Note that we are saving weather the map is valid as a global variable to avoid checking the file multiple time during execution.

We can declare it in our header file:

void init_map();

In main.c, we can finally use it.

Header include:

#include "map.h"

Initialization:

int main(int argc, char * argv[]) {
  eadk_display_push_rect_uniform(eadk_screen_rect, eadk_color_black);
  init_map();
  init_snake((snake_element_t){0, 0});
  init_fruits();

The map will need to be loaded before fruits (to prevent fruits to spawn on the map).

Checking for collisions

For the third time in this tutorial, we need to check for collision (we did it against the snake itself, and fruits), so I'm going over it faster.

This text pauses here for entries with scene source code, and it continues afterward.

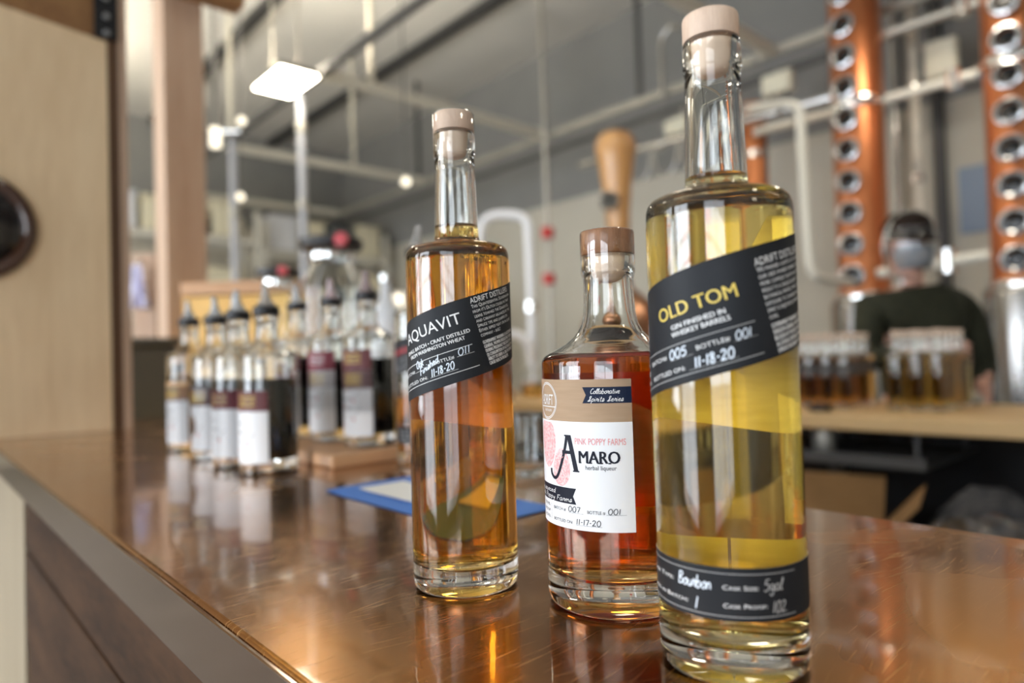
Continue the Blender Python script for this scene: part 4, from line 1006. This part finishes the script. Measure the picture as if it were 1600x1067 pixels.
pipe('white_hose', 'curved white hose ending in a jug on the work bench', 'hose', [(2.30, 2.68, 1.0205), (2.31, 2.66, 1.28), (2.34, 2.62, 1.345), (2.385, 2.565, 1.31), (2.40, 2.55, 1.25), (2.405, 2.545, 1.185)], .022, 'hose_white', 8)
pipe('thin_pipe', 'thin vertical pipe with two red valves behind the bent steel pipe', 'pipe', [(3.89, 3.88, .02), (3.89, 3.88, 4.98)], .018, 'strut', parts=[((3.86, 3.85, 2.17), (3.86, 3.85, 2.25), .05, 'red_paint', 'valve'), ((3.86, 3.85, 1.80), (3.86, 3.85, 1.88), .05, 'red_paint', 'valve')])
pipe('conduit', 'curved conduit arching above the strut left of the OLD TOM stopper', 'pipe', [(5.166, 3.62, 3.5), (5.166, 3.62, 4.0), (5.166, 3.58, 4.10), (5.166, 3.50, 4.14), (5.166, 3.42, 4.10)], .022, 'steel', 6)
for i in range(3):
    y = 3.05+.28*i
    pipe('cable_loop', ['loop of grey cable sagging from the steel pipe, nearest the OLD TOM bottle', 'middle loop of grey cable sagging from the steel pipe', 'loop of grey cable sagging from the steel pipe, nearest the tan neck'][i], 'cable', [(4.95, y, 3.0), (4.94, y+.04, 2.82), (4.94, y+.13, 2.76), (4.94, y+.22, 2.82), (4.95, y+.26, 3.0)], .010, 'steel', 6, 'sagging cable loops')
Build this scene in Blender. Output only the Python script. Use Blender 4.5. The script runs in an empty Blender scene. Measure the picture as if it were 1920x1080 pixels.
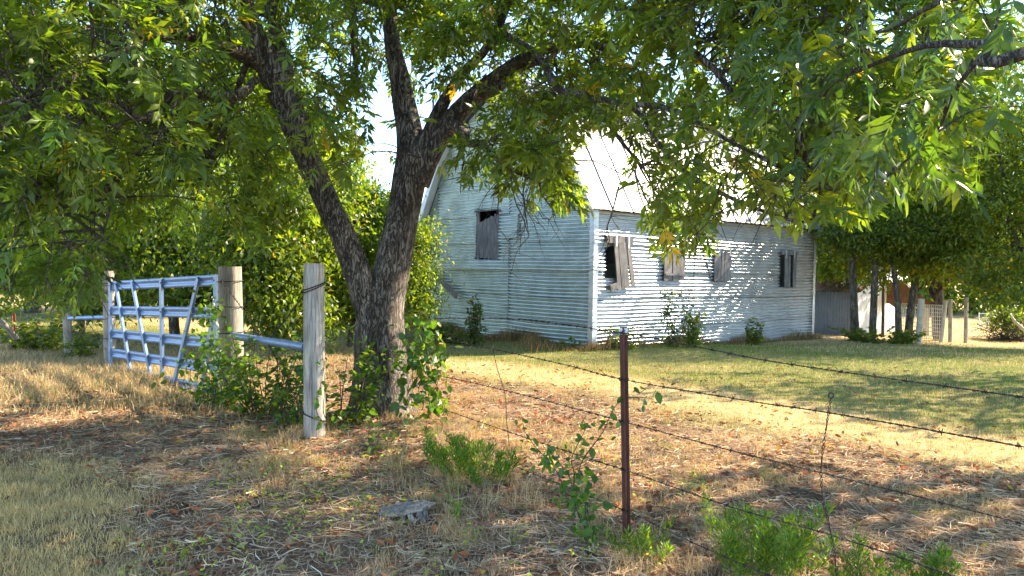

In map.c, we just check if the file is valid (to avoid the caller to worry about the map itself) and if there's a wall at our current location.

#include "snake.h"

bool check_map_collision(snake_element_t snake_location) {
    if (is_map_valid) {
        return map_value_at_index(snake_location.x, snake_location.y) == 1;
    }
    return false;
}

In map.h; we declare the prototype:

#include "snake.h"

bool check_map_collision(snake_element_t snake_location);

In our main loop (in main.c), we add the new wall collision checking, which is quite similar to our current game over check:

if (check_map_collision(snake_location)) {
    game_over();
    return 0;
}

The last bit is preventing fruits from spawning on the map, in add_fruit (fruits.c):

if (check_snake_collision((snake_element_t){x, y}, true)) {
    continue;
}

if (check_map_collision((snake_element_t){x, y})) {
    continue;
}

Our map support is now working! 🎉

Disabling map support in Makefile

You may want to fully disable external data support for users who don't want to use maps.

In our current architecture, you could define a new variable containing the map as a string, replace all references to eadk_external_data with this new variable, and replace eadk_external_data_size by the size of your string to bundle a map.

What I'm going to do is much more drastic: create a secondary map.c file called map.dummy.c which just contains the necessary function definitions for the code to build and run correctly without the actual implementation:

#include <eadk.h>
#include <stdbool.h>
#include "map.h"
#include "main.h"
#include "snake.h"

void init_map() {
    eadk_display_push_rect_uniform((eadk_rect_t){0, (SNAKE_MAX_Y_COORDINATE + 1) * SNAKE_SIZE, (SNAKE_MAX_X_COORDINATE + 1) * SNAKE_SIZE, 2}, SNAKE_MAP_COLOR);
}

bool check_map_collision(snake_element_t snake_location) {
    return false;
}

The rest of the magic happens in the Makefile:

We first define a variable, which can be overwritten on the CLI:

USE_MAP = 1

We then remove map.c from the main src adding, and choose the right version of it conditionally.

src = $(addprefix src/,\
  main.c \
  snake.c \
  fruits.c \
  score.c \
  storage.c \
)

ifeq ($(USE_MAP),1)
src += $(addprefix src/,\
  map.c \
)
else
src += $(addprefix src/,\
  map.dummy.c \
)
endif

To enable/disable the map, simply build with

make run USE_MAP=1

or

make run USE_MAP=0

You may need to run make clean to force make to regenerate the NWA file.

And we are done with maps! 🎉

As an exercise, you can try loading the maps from the RAM storage using storage.c and add a map selector at startup instead of using external files. You can go further by creating a map editor

I know I'm repeating myself, but don't forget to commit your work!